The poorly informed original poster probably got some garbled, inaccurate information about the *March* debt maturity.

He probably reads a lot of "articles" about Tesla on Seeking Alpha or Business Insider. The financial arguments in most of those pieces are pretty disconnected from reality when they try to make their case that Tesla is about to run out of $$.
 
"Tesla going bankrupt and eating everyone’s deposits is just a super bizzare argument."

The fact that there's even a serious debate as to whether Tesla will go bankrupt in the near future is enough to spook people into pulling their reservations. You can mock and deride them for doing so all you like, but it's simple human nature not to want to make a long-term purchase of a car that is highly dependent on support and service if you think it won't be around much longer.
 
"Tesla going bankrupt and eating everyone’s deposits is just a super bizzare argument."
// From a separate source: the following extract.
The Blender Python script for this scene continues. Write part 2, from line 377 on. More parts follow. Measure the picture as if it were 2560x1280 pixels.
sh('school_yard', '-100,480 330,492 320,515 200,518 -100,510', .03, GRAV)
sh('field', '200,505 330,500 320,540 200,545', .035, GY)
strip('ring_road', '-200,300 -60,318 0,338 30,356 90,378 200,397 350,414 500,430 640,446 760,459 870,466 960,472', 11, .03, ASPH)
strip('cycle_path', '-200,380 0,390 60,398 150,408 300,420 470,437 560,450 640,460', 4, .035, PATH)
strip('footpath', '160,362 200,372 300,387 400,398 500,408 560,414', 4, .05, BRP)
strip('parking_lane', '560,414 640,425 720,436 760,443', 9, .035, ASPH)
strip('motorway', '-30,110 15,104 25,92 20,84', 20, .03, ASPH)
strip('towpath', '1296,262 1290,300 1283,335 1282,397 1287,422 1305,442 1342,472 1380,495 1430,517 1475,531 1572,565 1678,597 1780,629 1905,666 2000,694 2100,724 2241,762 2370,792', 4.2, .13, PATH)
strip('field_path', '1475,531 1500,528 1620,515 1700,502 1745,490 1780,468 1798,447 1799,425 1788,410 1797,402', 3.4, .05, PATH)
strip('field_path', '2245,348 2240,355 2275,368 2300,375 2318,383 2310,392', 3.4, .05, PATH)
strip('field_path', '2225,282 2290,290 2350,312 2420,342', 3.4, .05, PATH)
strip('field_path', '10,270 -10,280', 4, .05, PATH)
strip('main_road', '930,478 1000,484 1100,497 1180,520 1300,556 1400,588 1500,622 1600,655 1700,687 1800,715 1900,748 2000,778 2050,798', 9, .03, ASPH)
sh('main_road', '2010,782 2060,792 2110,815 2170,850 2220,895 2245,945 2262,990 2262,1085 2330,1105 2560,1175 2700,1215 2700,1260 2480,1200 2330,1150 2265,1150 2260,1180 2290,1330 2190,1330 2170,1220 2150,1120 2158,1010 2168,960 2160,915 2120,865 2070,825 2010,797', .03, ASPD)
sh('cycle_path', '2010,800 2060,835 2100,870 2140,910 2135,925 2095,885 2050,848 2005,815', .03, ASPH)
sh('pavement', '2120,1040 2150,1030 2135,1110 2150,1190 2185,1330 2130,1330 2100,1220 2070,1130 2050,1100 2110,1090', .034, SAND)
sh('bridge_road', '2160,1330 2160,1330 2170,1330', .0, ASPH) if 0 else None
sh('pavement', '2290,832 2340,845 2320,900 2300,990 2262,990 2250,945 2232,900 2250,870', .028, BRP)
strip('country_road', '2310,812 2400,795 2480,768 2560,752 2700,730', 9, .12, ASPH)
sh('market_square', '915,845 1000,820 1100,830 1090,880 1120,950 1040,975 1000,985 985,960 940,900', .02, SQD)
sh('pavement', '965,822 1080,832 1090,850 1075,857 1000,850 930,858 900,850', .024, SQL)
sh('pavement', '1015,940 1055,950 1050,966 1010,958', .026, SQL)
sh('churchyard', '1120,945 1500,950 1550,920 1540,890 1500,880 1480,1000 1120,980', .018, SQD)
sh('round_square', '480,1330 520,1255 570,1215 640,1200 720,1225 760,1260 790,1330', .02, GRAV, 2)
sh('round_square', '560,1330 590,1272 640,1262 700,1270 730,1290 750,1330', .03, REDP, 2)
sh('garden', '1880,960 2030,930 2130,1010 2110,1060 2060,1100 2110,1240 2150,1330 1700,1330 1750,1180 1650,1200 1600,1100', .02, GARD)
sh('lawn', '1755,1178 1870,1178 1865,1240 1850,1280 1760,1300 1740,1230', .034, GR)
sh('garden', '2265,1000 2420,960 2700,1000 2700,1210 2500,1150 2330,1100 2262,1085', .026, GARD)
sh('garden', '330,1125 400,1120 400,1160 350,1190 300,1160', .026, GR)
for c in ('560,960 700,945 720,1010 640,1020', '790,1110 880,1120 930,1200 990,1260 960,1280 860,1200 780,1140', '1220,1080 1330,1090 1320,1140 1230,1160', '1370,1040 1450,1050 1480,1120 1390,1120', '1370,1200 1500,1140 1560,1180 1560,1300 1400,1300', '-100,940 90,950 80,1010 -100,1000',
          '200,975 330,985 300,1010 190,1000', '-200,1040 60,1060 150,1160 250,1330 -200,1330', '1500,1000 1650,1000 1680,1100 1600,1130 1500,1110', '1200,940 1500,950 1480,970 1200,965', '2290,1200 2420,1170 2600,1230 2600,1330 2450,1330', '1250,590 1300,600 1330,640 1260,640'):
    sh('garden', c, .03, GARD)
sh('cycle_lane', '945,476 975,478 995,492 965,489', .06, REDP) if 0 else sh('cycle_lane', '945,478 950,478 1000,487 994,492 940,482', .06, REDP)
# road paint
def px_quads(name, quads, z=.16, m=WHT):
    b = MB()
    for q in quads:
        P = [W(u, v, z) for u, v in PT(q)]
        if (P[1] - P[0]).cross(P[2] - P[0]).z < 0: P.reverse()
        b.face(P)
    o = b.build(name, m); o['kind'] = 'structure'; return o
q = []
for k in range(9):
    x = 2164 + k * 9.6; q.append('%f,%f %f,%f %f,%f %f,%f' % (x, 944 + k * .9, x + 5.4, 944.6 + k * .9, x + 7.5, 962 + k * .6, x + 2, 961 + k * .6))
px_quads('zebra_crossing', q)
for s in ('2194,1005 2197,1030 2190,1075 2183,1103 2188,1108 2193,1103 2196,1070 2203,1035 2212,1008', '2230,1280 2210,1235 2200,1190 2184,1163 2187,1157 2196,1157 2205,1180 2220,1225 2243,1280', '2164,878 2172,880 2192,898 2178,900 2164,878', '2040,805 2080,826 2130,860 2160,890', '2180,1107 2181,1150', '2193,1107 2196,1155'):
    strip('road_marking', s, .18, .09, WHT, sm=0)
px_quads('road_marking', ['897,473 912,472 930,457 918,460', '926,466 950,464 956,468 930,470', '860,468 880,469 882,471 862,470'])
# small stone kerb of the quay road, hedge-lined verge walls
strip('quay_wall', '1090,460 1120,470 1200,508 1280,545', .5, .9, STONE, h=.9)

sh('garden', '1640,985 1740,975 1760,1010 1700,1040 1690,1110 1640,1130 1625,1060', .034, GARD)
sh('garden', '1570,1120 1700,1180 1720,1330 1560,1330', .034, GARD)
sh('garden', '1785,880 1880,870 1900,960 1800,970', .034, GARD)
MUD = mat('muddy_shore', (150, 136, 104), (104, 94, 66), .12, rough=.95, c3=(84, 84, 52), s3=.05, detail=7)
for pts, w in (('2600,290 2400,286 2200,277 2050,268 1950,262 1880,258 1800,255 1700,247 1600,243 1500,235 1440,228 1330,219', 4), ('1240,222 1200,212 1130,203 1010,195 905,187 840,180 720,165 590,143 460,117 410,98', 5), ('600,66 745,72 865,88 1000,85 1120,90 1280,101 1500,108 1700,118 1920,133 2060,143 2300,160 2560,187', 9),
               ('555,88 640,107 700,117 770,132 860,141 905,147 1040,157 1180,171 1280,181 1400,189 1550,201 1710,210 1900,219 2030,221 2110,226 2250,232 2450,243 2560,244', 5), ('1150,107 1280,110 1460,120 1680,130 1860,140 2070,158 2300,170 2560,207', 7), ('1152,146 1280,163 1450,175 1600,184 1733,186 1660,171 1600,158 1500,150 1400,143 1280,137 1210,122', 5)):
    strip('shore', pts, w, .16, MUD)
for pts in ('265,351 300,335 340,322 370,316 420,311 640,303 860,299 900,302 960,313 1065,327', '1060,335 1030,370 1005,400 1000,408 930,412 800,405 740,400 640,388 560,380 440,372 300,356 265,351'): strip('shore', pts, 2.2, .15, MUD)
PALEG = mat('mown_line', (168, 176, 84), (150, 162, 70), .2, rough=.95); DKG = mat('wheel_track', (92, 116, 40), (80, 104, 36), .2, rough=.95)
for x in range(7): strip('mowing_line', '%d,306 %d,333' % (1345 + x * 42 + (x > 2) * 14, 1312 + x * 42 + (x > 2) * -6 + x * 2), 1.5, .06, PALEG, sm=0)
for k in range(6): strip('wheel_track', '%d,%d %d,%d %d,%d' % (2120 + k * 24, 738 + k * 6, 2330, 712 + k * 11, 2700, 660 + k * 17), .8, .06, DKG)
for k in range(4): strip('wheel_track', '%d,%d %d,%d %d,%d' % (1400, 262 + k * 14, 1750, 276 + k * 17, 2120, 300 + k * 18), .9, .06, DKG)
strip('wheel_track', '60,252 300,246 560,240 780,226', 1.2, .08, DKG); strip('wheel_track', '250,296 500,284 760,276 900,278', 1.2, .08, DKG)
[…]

The fact that there's even a serious debate as to whether Tesla will go bankrupt in the near future is enough to spook people into pulling their reservations. You can mock and deride them for doing so all you like, but it's simple human nature not to want to make a long-term purchase of a car that is highly dependent on support and service if you think it won't be around much longer.

It’s not a debate. While I could go on for 10 pages why it’s not a debate - all you need to know is Tesla rejected a Volkswagen buyout at 420 per share.

Only reason Tesla ever goes “bankrupt” is through self fulfilling FUD spread by you and the OP.

Tesla is gonna die so I won’t buy their cars. No one buys Tesla cars so they die.

Thankfully some of us can see past the noise and look at the product on its own merits.